Tuesday, December 28, 2010

Censorship in a school library

When I first started in my role at this library, a teaching staff member went to the shelves, found a copy of Ben Elton's Post Mortem, opened it to an explicit scene and brought it to show me. She wasn't outraged or offended, but felt the text was unsuitable for students at the school.

I read the page as she watched. It was explicit, as she had said, and contained high level obscene language. I agreed to consider the place of the book in the collection, put it in my desk, read it again, put it back in my desk - eventually, the next time we weeded, I included it in the deselected items. We had other Ben Elton that students could read, I told myself. It was old, and dog-eared. It had to go.

What I was doing, in effect, new to my job, eager to please faculty, was placing myself in the position of censor, whatever rationale I was using to justify my actions to myself. I read a page of a popular novel, and judged it to be unsuitable for students using the library, and had thus withdrawn it from circulation.

Is that appropriate? In Kentucky, it was not appropriate for library staff to withhold The League of Extraordinary Gentlemen from an 11 year old library user who wanted to read it. My context is slightly different, as my salary, at a high-end private school, is paid by parents, not by county taxes; I work under Thai law, which has a different commitment to information than American law; most of my library users are adolescents, or younger; I was removing the text from circulation, rather than refusing to let a specific user borrow it.

My rule of thumb is to not purchase texts which will be offensive to users. This is reflected in the library purchasing policy. But I know that there are advanced students, leaving for Unversity later this year, who may benefit from reading American Psycho (they are studying sexuality in the American novel); the graphic novel collection would be richer, and probably better, if I was willing to select items that contained challenging content. I also feel that I am imposing my interpretation of 'social conscience' on the library and its users.

So what is the solution? I don't think it is to have a drawer of controversial texts that are issued to users signalled as mature enough to cope; or even to mark the due date sticker with 'Year 10 and above only'. It is not appropriate, to my mind, to extract a book from the collection because it has a passage of writing that may revolt or horrify or titillate the reader. But is it correct operating procedure to, alternatively, fill the shelves with mature content?
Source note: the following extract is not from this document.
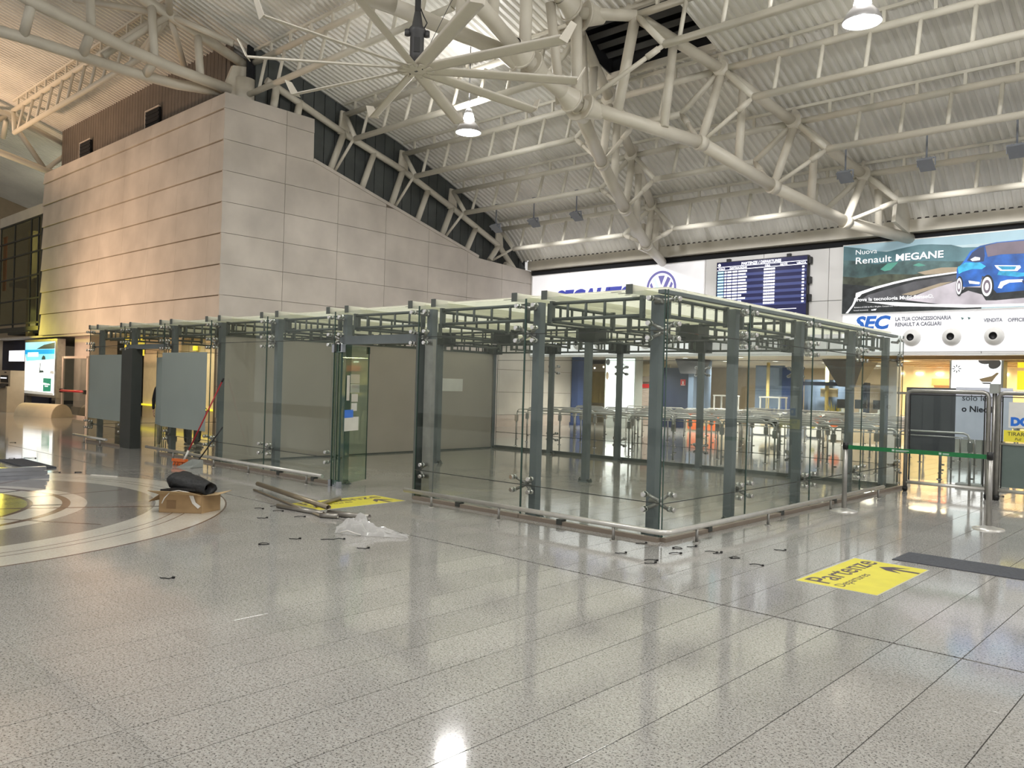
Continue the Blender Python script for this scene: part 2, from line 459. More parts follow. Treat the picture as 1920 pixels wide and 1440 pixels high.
def thing(name, label, cat, loc=(0, 0, 0), group=None):
    o = bpy.data.objects.new(name, None)
    o.empty_display_size = 0.2
    link(o, None, loc)
    WLOC[o.name] = Vector(loc)
    return tag(o, label, cat, group)

def part(name, mb, m, parent=None, label=None, kind=None):
    """mesh given in world coordinates, its origin put at the middle of its foot"""
    xs = [v[0] for v in mb.v]; ys = [v[1] for v in mb.v]; zs = [v[2] for v in mb.v]
    w = ((min(xs) + max(xs)) / 2, (min(ys) + max(ys)) / 2, min(zs))
    me = mesh(name, mb, m, w)
    o = bpy.data.objects.new(name, me)
    link(o, parent, w)
    WLOC[o.name] = Vector(w)
    return tag(o, label, None, None, kind)

def piece(name, me, parent, wloc, rot=None):
    """one more object on shared mesh data"""
    o = bpy.data.objects.new(name, me)
    link(o, parent, wloc)
    WLOC[o.name] = Vector(wloc)
    if rot: o.rotation_euler = rot
    return o

def solo(name, mb, m, label, cat, group=None):
    o = part(name, mb, m)
    return tag(o, label, cat, group)

def struct(name, mb, m):
    o = part(name, mb, m)
    o['kind'] = 'structure'
    return o

def copy_tree(o, parent=None):
    c = o.copy(); col.objects.link(c)
    if parent is not None: c.parent = parent
    for ch in list(o.children): copy_tree(ch, c)
    return c

def text_mesh(s, size, extrude=0.004, shear=0.0, offset=0.0, align='LEFT', m='ink', sx=1.0):
    cu = bpy.data.curves.new('lettering', 'FONT')
    cu.body = s; cu.size = size; cu.extrude = extrude; cu.shear = shear; cu.offset = offset
    cu.align_x = align; cu.align_y = 'BOTTOM_BASELINE'; cu.resolution_u = 3
    o = bpy.data.objects.new('lettering', cu)
    me = bpy.data.meshes.new_from_object(o)
    bpy.data.objects.remove(o); bpy.data.curves.remove(cu)
    if sx != 1.0:
        for v in me.vertices: v.co.x *= sx
    me.materials.clear(); me.materials.append(M[m])
    return me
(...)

My compromise is to not buy every book I feel I should, and to take the middle-ground, motivated by the context of the library, and my perception of the requirements of the library stakeholders. If there are disputed texts, I now consult with those stakeholders before making a decision. However, if a student requests the library purchase a text, I will almost always approve that request.

But I still feel that my selection hand is too heavy, and that rather than facilitating straightforward access to information, my caution is in effect a form of defacto censorship - and that leaves me feeling just a little bit grubby.